On what point do you try to fix your consciousness?

Normally at the level of the Äjnä.(The centre between the eyebrows.)

Äjnä is the centre which corresponds to the automatic mind and it is this dynamic position which is working in you. It is this which constitutes the mind of the majority of men, and if you are conscious of it—if you notice its action during your ordinary occupations—others are not conscious of it.

The real mind (thought-mind) is higher. The other is the automatic mind which is no longer of any use to you. It is a waste of nature.

Have you ever tried to use the will?

Naturally, but I do not know if it is really the will which I have used.

The will has three grades and it must be distinguished before all from the effort which is purely mental. The first grade is desire—corresponding to the solar plexus. The second, ïsitä or aisvarya is a kind of command, of order, which either sanctions or not the work of Prakriti. When it is known that a thing must or must not be, it ought to come into action. This is an indispensable power for the Yoga we follow. One can call it by a consecration and one becomes aware of its action. This action is disturbed and imperfect at the beginning, but in time it is perfected. Mental effort may succeed in time, but the action of the true will is infinitely more rapid.

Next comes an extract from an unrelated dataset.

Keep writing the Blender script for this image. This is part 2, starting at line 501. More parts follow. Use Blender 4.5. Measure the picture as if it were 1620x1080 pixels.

I have experienced this action when, by a call which is at the same time an offering, I reach the highest layers of my being. I have, physically, the sensation of an action descending above my head.

That's it. Try from time to time to invoke it. A continuous action is yet impossible—but get back the contact now and then.

The third action of the will is a control, an absolute possession of Prakriti by the Purusha. (vasitä?).

Monday, January 11, 1926

The fundamental doctrine of the T.S., in my opinion, is the existence of the Masters. On one side this is the new message (the other doctrines: Karma, reincarnation, being purely philosophical and already known). On another, this is a vital point for the leaders of the T.S. who affirm that they are guided by these very Masters.